The Morgenthau plan has a curious history. It was published in the closing days of the war, but it became a rallying point for the Germans. All of sudden, the very real prospect of extinction was on the table. Allied commanders said the plan had made their job much more difficult. After the war, there was an effort to memory hole the idea because of the Cold War. Recently the plan has gained attention because it draws attention to certain subjects that are bad for current narratives.
Interestingly, the plan was quickly deemed impractical by the people who would be charged with implementing it. This happened before anyone stopped to consider the morality of committing genocide on the Germans. Genocide is the right word, as that includes erasing the culture of a people. Despite the obvious impossibility of the plan, the backers never gave up on it. It was only the clever machinations of people around Roosevelt and Churchill that prevented the genocide.
Today it would be nothing more than a side note to the history of the war, but it seems as if that old “medieval desire for revenge” still casts a shadow. The events in modern Europe look like an updated version of the Morgenthau plan. The Germans are slowly being reduced to peonage by Anglo-American policy. The pretext this time is not fear of German militarism, but fear of German independence. Ukraine policy makes sense when the goal is the destruction of Germany.

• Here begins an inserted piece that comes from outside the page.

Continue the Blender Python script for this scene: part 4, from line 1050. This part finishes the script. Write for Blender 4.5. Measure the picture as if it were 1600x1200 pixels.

That is what is on tap unless something changes. German industry cannot survive if energy conditions persist much longer. Their primary advantage in Europe and the world has been easy access to cheap energy. The energy crisis not only deprives them of cheap energy but may deprive them of energy. The Germans are now facing the prospect of blackouts and periodic shutdowns due to gas shortages. This is just the start of what could be a long crisis.
Then there is the knock-on effect. Energy is not just about making things like cars and chemicals, but about growing food. All of Western Europe will be facing a serious fertilizer crisis in 2023. Germany has relied on imports for all of its commercial fertilizer, so cuts in those imports will wipe out German food production. A country that cannot make anything, heat its homes or feed itself looks a lot like what the people behind the Morgenthau plan had in mind eighty years ago.
Of course, there is another element to this. The first Secretary General of NATO was Brit named Hastings Lionel Ismay, also known as First Baron Ismay. He is credited with having said the purpose of NATO was “to keep the Soviet Union out, the Americans in, and the Germans down.” In retrospect, the sole purpose may have been to keep Germany down. Germany is the key to Russian involvement in Europe, so controlling Germany is a way to control Russia.
That is what we see in the current crisis. Washington blew up those gas lines because those gas lines primarily served the Germans. It allowed them to do business with Russia and could perhaps allow the Germans to be an honest broker in the war between Washington and Moscow. It speaks to that “medieval desire for revenge” that Washington would rather risk a nuclear war with Russia than let the ancient enemy get even a hint of independence and self-respect.
Perhaps the way to read this crisis in Europe is as the final chapter in a long story with roots into the 19th century. The cutting off of cheap energy to Germany will finally reduce the Germans to poverty. They will be dependent on Washington and the rest of Europe for survival. This may strike modern ears as insane as the original Morgenthau plan, but like that old plan, the new plan, maybe it should be called the Kagan Plan, is about a “medieval desire for revenge.”